El gasto público aumenta, año tras año, en todos los países de América Latina: es muy raro que esto no ocurra y, más raro aún, que el gasto disminuya. En Guatemala, por ejemplo, país en el que resido desde hace tiempo, el gobierno acaba de enviar al congreso un proyecto de presupuesto que rebasa en 13% el del año anterior, cuando la economía viene creciendo alrededor del 3% y no se aduce ninguna causa en particular para justificar tan grande incremento.
No se trata de un caso aislado, coyuntural o de una tendencia pasajera. Aumentan el gasto público –naturalmente- los gobiernos populistas, socialistas o de izquierda, pero lo hacen también los que siguen orientaciones políticas o ideológicas diferentes.
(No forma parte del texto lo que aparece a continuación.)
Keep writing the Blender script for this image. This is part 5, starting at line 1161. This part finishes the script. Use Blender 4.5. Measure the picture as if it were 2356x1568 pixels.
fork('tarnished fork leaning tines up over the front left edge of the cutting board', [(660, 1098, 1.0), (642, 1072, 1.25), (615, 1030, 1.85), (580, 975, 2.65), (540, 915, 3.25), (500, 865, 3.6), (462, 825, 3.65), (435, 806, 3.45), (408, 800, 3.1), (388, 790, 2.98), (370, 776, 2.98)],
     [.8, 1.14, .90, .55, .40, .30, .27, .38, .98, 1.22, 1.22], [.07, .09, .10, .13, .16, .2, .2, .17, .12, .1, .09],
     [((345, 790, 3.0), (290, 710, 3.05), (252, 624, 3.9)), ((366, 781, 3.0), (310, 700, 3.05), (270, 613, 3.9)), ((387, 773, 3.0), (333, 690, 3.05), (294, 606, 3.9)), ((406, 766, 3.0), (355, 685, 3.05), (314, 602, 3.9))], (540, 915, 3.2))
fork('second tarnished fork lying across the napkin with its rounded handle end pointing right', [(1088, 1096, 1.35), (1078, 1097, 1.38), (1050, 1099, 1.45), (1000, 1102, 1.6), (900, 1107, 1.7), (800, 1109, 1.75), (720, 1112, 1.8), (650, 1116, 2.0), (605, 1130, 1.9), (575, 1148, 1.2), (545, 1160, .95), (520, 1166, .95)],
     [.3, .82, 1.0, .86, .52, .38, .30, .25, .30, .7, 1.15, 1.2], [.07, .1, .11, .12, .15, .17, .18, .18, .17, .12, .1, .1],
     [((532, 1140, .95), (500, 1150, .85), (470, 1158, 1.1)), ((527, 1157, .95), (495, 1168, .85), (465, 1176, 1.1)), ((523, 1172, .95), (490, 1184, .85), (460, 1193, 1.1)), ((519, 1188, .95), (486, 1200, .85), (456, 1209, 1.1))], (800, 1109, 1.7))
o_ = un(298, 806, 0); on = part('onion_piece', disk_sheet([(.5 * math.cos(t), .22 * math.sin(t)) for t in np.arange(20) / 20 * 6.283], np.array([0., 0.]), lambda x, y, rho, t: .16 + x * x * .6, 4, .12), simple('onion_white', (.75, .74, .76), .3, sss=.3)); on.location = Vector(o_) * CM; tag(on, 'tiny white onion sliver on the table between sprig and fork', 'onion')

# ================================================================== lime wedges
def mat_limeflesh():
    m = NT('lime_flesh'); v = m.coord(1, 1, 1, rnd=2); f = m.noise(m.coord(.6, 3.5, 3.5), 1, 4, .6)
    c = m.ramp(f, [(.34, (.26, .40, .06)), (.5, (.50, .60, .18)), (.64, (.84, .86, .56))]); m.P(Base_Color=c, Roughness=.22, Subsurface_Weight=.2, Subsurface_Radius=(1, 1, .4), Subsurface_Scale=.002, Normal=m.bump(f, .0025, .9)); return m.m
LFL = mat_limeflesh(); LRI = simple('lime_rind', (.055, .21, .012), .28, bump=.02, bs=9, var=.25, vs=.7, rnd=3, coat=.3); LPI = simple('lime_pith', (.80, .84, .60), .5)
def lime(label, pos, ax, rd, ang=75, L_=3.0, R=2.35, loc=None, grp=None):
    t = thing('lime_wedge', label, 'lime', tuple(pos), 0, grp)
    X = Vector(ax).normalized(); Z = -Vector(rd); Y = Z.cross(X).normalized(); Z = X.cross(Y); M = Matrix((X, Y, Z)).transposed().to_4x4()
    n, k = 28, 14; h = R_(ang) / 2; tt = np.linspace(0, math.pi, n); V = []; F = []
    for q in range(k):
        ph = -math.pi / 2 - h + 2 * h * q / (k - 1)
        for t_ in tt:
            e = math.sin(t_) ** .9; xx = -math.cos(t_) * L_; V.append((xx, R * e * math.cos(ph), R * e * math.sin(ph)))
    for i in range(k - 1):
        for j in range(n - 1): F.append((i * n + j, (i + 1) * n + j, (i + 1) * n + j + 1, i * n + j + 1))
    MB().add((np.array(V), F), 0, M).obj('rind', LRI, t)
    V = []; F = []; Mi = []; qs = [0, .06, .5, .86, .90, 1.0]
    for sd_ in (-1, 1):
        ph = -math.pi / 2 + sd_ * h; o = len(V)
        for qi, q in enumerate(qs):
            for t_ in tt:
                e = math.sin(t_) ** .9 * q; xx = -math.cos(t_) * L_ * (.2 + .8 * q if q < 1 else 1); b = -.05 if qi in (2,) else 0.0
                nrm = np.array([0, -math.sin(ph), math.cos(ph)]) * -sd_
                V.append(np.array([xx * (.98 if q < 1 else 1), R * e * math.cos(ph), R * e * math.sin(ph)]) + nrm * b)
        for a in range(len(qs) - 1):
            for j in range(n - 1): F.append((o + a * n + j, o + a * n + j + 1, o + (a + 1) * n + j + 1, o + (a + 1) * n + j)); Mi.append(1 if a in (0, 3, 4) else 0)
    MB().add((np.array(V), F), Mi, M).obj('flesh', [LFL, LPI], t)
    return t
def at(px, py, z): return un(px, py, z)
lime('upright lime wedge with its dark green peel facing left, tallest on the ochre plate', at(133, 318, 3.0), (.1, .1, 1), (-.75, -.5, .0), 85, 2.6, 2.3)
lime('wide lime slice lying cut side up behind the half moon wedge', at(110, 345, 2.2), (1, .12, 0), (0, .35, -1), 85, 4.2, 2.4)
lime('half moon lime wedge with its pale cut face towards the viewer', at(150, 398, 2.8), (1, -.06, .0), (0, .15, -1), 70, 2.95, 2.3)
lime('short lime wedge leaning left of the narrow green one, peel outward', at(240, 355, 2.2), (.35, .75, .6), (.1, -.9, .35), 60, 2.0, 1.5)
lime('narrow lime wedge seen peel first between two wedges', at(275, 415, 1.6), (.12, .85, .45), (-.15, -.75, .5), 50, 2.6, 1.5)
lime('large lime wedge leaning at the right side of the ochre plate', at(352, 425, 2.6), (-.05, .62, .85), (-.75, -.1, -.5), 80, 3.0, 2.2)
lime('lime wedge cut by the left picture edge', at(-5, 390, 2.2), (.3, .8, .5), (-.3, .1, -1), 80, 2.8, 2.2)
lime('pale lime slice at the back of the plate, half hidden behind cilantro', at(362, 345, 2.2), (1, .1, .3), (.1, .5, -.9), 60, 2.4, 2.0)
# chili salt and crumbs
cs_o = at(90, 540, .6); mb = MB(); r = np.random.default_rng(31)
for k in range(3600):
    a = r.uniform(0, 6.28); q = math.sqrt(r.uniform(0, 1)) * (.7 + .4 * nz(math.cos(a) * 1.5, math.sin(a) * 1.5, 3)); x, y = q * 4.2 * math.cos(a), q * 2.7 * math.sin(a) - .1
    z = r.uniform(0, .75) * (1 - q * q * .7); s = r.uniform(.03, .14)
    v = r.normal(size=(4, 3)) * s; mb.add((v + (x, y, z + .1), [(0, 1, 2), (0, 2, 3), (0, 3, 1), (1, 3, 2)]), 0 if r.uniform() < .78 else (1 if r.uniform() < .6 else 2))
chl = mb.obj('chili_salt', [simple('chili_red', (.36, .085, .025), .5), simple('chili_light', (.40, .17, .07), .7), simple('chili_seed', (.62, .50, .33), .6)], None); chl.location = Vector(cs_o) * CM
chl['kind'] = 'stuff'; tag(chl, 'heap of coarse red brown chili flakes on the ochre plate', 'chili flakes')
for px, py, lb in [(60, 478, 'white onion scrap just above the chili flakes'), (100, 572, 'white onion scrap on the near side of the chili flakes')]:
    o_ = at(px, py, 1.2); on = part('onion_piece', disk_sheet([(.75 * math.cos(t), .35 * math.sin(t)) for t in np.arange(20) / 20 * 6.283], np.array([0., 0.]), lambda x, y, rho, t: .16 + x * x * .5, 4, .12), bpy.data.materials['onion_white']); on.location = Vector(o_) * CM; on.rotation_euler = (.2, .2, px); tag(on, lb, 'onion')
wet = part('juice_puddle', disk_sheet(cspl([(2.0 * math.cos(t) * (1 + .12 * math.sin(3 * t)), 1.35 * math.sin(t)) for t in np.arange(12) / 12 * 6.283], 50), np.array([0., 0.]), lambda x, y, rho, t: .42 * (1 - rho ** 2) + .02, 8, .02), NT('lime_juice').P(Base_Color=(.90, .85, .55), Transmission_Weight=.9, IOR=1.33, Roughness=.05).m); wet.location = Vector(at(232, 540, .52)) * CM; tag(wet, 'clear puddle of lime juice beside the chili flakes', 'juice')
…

Es, más bien, algo estructural, sistemático, que viene produciéndose desde muchas décadas atrás. No solo en Latinoamérica, por cierto, sino en todas partes del mundo, con muy contadas excepciones.
Comprendo que el sector público vaya creciendo a la par de la economía de cada país, pues una actividad productiva en aumento genera más impuestos y una población que crece requiere de más servicios de todo tipo. Pero los aumentos que registra el gasto público van mucho más allá de esto: se producen cuando la economía crece pero también cuando se estanca o retrocede –siguiendo viejas recetas keynesianas- justificándose de mil modos diferentes, pero siempre en alza.
Estos aumentos poco tienen que ver con lo que podríamos llamar un incremento vegetativo. Son algo estructural y permanente, algo diferente, que se produce ante la pasividad de la sociedad o, en muchos casos, ante los reclamos de sectores sociales, partidos políticos u organizaciones no gubernamentales que presionan al Estado para que haga esto o lo otro. Todos quieren que el gobierno intervenga para satisfacer sus necesidades, para controlar y vigilar ciertas actividades, para promover causas que por lo general solo interesan a sectores específicos de la colectividad. Parecería que, entonces, este aumento del gasto estatal es necesario y conveniente. Pero no es así, por lo que representa y por las consecuencias muy negativas que trae.
Porque al aumentar los gastos el Estado crece, y eso significa que abarca cada vez más funciones que antes pertenecían a la sociedad. Invade esferas de lo privado y reduce, entonces, la autonomía y la privacidad de los ciudadanos: controla ahora al detalle todas nuestras transacciones comerciales y movimientos financieros, se introduce en nuestra casa –en cómo criamos a los hijos y nos relacionamos con los demás- nos dice cómo debemos alimentarnos y cuidar de nuestra salud. Todo se hace justificándolo con las mejores intenciones, claro está, pero esta benevolencia de apariencia paternal oscurece un hecho fundamental: los gobiernos hacen todo esto con nuestro dinero, con el dinero que le proporcionamos a través de los impuestos que pagamos, de una manera coercitiva y no voluntaria. Porque los impuestos son eso, algo que se nos impone y que no podemos rehusar, so pena de sufrir fuertes sanciones, incluso la cárcel.
Los altos impuestos de hoy reducen también la actividad económica, pues el dinero que se podría dedicar al consumo privado o la inversión se transfiere así a una institución pública, que lo gasta de acuerdo al criterio de sus funcionarios: la burocracia crece indefinidamente, obligándonos a seguir sus rigurosas normas, el enorme gasto genera los recovecos para que se facilite y florezca la corrupción y los ciudadanos que reciben las ayudas del Estado van cayendo en un estado de dependencia que anula su autonomía y su creatividad. Millones de personas no conciben ya la vida sin los subsidios o los aportes que reciben; sin esa salud o educación “gratuitas” de las que dependen o esa seguridad social que se les promete. Pero estos servicios, cuya calidad es baja o tiende a empeorar, no son gratuitos: podrían ser contratados de un modo libre si a los ciudadanos no se les quitara una buena parte de sus ingresos para transferirlos al Estado por medio de sus impuestos.
Es difícil que, por ahora, pueda revertirse esta tendencia. Pero es importante alertar sobre los males que produce, sobre la crisis que afronta el llamado “Estado de bienestar” en muchos países desarrollados, sobre los riesgos que para nuestra libertad representan los gobiernos que en todo intervienen y todo lo quieren controlar, aunque su mismo gigantismo los lleve –casi siempre- a una creciente ineficiencia. Y debemos hacerlo antes de que sea demasiado tarde, antes que nuestras sociedades pierdan todo su vigor y su creatividad ahogadas por una maquinaria burocrática que se endeuda cada vez más, comprometiendo la libertad de las futuras generaciones.